Pictures don't belong in the copy. Set down the lines from the one containing "Reconstruct this image" through the last line, exactly as they are.

* [GIVEN DATA]:
· · · ·

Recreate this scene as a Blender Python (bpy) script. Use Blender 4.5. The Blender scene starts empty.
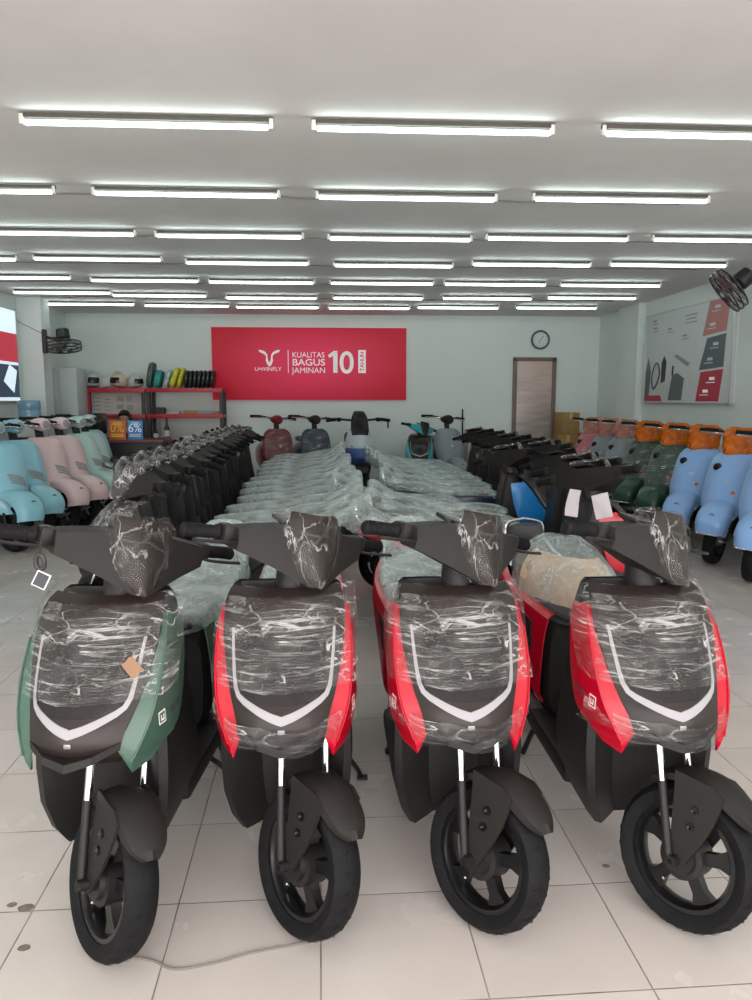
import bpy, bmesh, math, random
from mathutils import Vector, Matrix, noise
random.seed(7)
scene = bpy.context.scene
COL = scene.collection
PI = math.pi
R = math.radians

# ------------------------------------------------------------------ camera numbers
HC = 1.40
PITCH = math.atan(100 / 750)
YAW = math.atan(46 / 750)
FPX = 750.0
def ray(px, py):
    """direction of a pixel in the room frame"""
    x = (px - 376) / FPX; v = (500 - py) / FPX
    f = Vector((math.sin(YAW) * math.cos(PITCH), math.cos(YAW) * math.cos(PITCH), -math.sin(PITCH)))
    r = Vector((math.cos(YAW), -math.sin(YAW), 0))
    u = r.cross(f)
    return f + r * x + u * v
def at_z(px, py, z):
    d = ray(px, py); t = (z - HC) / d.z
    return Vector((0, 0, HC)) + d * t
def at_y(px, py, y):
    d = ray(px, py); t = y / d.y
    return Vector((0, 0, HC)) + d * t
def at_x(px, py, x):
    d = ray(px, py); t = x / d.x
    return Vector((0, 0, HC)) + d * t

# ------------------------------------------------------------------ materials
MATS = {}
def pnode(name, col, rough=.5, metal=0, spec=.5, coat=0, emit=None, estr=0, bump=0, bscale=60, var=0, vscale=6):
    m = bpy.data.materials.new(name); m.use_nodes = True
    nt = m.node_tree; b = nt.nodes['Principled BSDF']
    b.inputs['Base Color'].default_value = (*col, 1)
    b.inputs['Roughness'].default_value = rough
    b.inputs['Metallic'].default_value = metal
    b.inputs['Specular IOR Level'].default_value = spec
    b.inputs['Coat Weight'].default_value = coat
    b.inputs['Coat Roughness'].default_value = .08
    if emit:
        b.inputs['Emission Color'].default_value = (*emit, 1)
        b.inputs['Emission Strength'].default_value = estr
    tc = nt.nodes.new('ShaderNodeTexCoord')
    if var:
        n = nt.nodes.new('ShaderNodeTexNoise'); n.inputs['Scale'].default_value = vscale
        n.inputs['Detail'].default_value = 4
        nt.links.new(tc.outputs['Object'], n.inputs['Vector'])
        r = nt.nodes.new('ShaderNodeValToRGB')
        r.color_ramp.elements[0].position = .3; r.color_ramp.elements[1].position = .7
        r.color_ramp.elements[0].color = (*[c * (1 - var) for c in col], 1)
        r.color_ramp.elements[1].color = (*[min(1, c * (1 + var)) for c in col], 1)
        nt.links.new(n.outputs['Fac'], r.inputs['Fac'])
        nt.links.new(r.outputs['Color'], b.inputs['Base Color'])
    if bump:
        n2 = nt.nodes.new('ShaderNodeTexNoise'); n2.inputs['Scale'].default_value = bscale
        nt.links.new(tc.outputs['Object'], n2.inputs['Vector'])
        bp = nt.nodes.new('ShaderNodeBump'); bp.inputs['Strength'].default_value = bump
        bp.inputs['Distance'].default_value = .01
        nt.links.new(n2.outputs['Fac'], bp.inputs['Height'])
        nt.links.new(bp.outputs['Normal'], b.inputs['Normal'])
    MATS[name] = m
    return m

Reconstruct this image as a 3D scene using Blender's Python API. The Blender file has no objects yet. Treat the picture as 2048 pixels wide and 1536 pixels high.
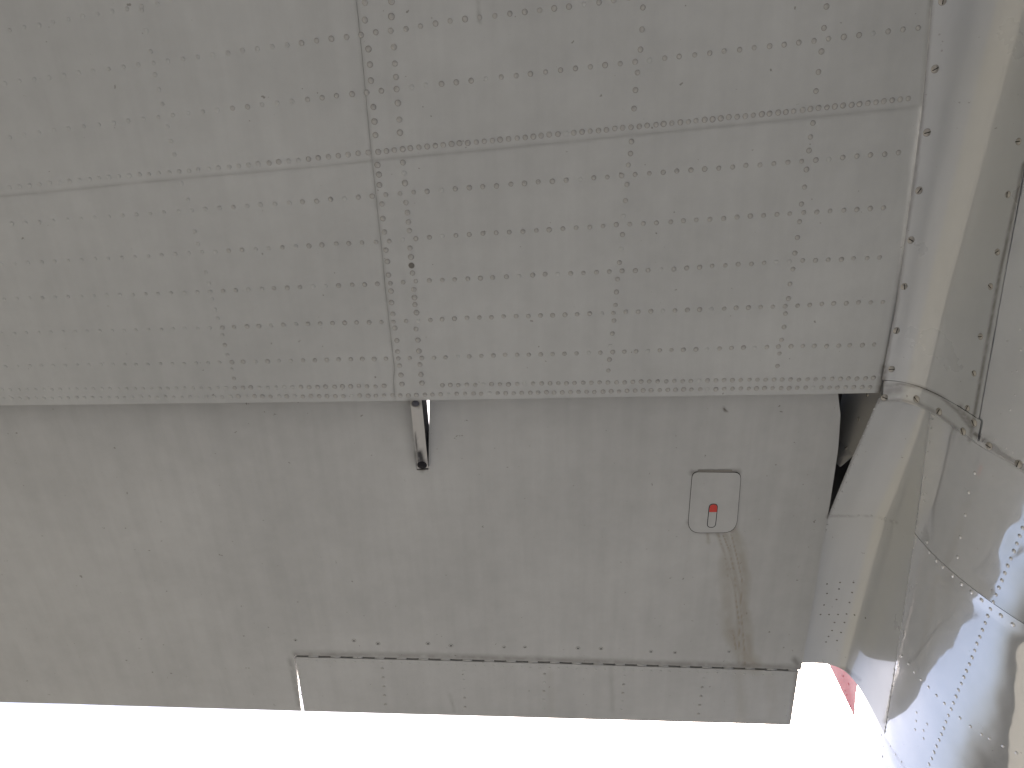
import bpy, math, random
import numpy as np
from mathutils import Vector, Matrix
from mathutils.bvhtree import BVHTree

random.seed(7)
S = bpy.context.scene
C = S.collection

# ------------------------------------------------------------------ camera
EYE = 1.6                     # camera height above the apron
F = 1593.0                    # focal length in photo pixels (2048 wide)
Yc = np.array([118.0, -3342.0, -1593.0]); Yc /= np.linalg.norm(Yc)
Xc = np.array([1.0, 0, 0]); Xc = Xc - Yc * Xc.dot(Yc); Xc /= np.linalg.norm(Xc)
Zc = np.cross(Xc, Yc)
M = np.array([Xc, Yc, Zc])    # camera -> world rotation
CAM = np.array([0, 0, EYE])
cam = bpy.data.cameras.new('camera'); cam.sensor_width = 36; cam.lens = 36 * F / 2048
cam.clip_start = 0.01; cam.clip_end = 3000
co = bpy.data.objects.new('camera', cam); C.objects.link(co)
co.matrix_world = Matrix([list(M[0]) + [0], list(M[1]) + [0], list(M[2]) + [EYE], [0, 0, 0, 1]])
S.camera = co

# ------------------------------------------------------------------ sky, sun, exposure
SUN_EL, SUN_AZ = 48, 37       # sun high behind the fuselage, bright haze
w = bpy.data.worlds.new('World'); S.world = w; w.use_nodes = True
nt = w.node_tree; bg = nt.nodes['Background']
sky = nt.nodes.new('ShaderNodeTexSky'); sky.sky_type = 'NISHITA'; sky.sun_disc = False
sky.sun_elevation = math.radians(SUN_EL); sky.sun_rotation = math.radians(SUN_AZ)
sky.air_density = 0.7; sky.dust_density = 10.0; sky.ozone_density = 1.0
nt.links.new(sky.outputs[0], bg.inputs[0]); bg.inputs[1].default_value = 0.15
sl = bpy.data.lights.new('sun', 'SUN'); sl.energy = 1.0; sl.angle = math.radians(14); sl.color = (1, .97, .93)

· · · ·

* [ANSWER TO THE TASK]:
Reconstruct this image as a 3D scene using Blender's Python API. The Blender file has no objects yet. Treat the picture as 2048 pixels wide and 1536 pixels high.
import bpy, math, random
import numpy as np
from mathutils import Vector, Matrix
from mathutils.bvhtree import BVHTree

random.seed(7)
S = bpy.context.scene
C = S.collection

# ------------------------------------------------------------------ camera
EYE = 1.6                     # camera height above the apron
F = 1593.0                    # focal length in photo pixels (2048 wide)
Yc = np.array([118.0, -3342.0, -1593.0]); Yc /= np.linalg.norm(Yc)
Xc = np.array([1.0, 0, 0]); Xc = Xc - Yc * Xc.dot(Yc); Xc /= np.linalg.norm(Xc)
Zc = np.cross(Xc, Yc)
M = np.array([Xc, Yc, Zc])    # camera -> world rotation
CAM = np.array([0, 0, EYE])
cam = bpy.data.cameras.new('camera'); cam.sensor_width = 36; cam.lens = 36 * F / 2048
cam.clip_start = 0.01; cam.clip_end = 3000
co = bpy.data.objects.new('camera', cam); C.objects.link(co)
co.matrix_world = Matrix([list(M[0]) + [0], list(M[1]) + [0], list(M[2]) + [EYE], [0, 0, 0, 1]])
S.camera = co

# ------------------------------------------------------------------ sky, sun, exposure
SUN_EL, SUN_AZ = 48, 37       # sun high behind the fuselage, bright haze
w = bpy.data.worlds.new('World'); S.world = w; w.use_nodes = True
nt = w.node_tree; bg = nt.nodes['Background']
sky = nt.nodes.new('ShaderNodeTexSky'); sky.sky_type = 'NISHITA'; sky.sun_disc = False
sky.sun_elevation = math.radians(SUN_EL); sky.sun_rotation = math.radians(SUN_AZ)
sky.air_density = 0.7; sky.dust_density = 10.0; sky.ozone_density = 1.0
nt.links.new(sky.outputs[0], bg.inputs[0]); bg.inputs[1].default_value = 0.15
sl = bpy.data.lights.new('sun', 'SUN'); sl.energy = 1.0; sl.angle = math.radians(14); sl.color = (1, .97, .93)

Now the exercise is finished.